Donna Williams (1992), in her remarkable account of her own autistic life, highlights her inability to generalize, to recognize types of situation so that learned responses to one situation can be transferred to another. Being highly intelligent, she could quickly learn the rules of conduct in a given milieu, especially when they were explained to her, but she couldn’t relate them to a different milieu:
My behavior puzzled others, but theirs puzzled me, too. It was not so much that I had no regard for their rules as that I couldn’t keep up with the many rules for each specific situation. I could put things into categories, but this type of generalizing was very hard to grasp.

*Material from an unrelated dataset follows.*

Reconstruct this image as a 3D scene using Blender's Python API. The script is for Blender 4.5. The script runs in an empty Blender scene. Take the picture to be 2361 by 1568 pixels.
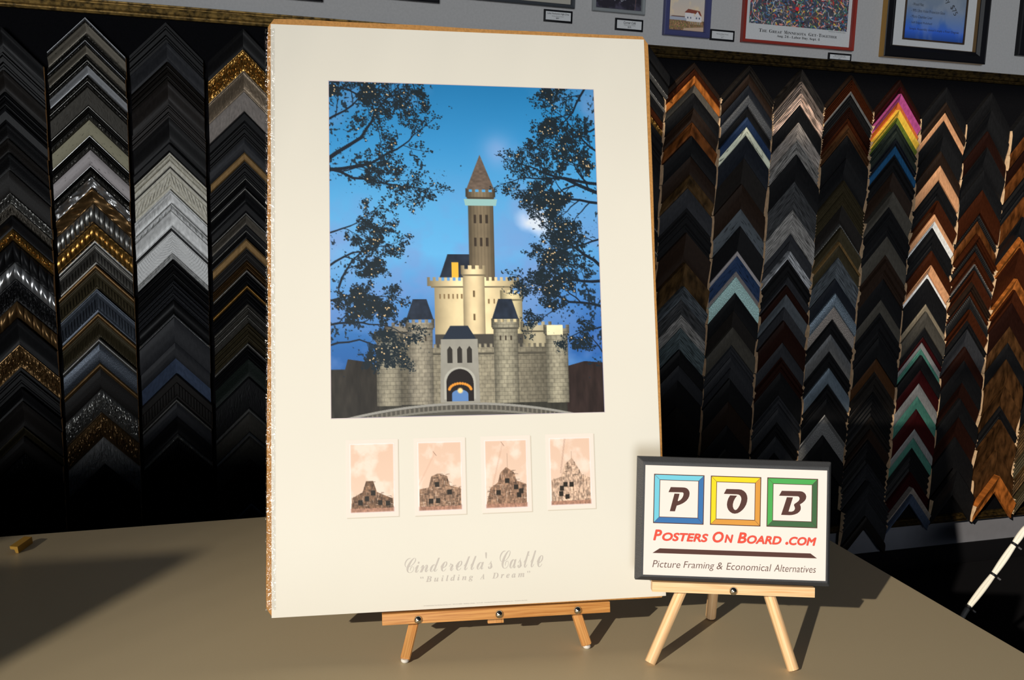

Categorizing things was not a problem for her – autistics can deal very well, and often become obsessed, with inanimate objects, which they can count on not to startle them – but categorizing rules is far more difficult for hypersensitive people who are chronically overstimulated. Temple Grandin (1996) gives a similar impression of what it’s like to be autistic.
But something like this experience happens to anyone whose guidance system loses its integrity and becomes merely complicated, an ever-growing pile of miscellaneous precepts. “Learning the rules” then amounts to an accumulation of particular laws rather than a continuing modulation of the inner logos which makes sense of the world. The result of this information overload is an ever-spreading sense of anxiety. In the religious context, Isaiah 28:11-13 (RSV) describes it this way:
Nay, but by men of strange lips
and with an alien tongue
the Lord will speak to this people,
to whom he has said,
This is rest;
give rest to the weary;
and this is repose’;
yet they would not hear.
Therefore the word of the Lord will be to them
precept upon precept, precept upon precept,
line upon line, line upon line,
here a little, and there a little;
that they might go, and fall backward, and be broken, and snared, and taken.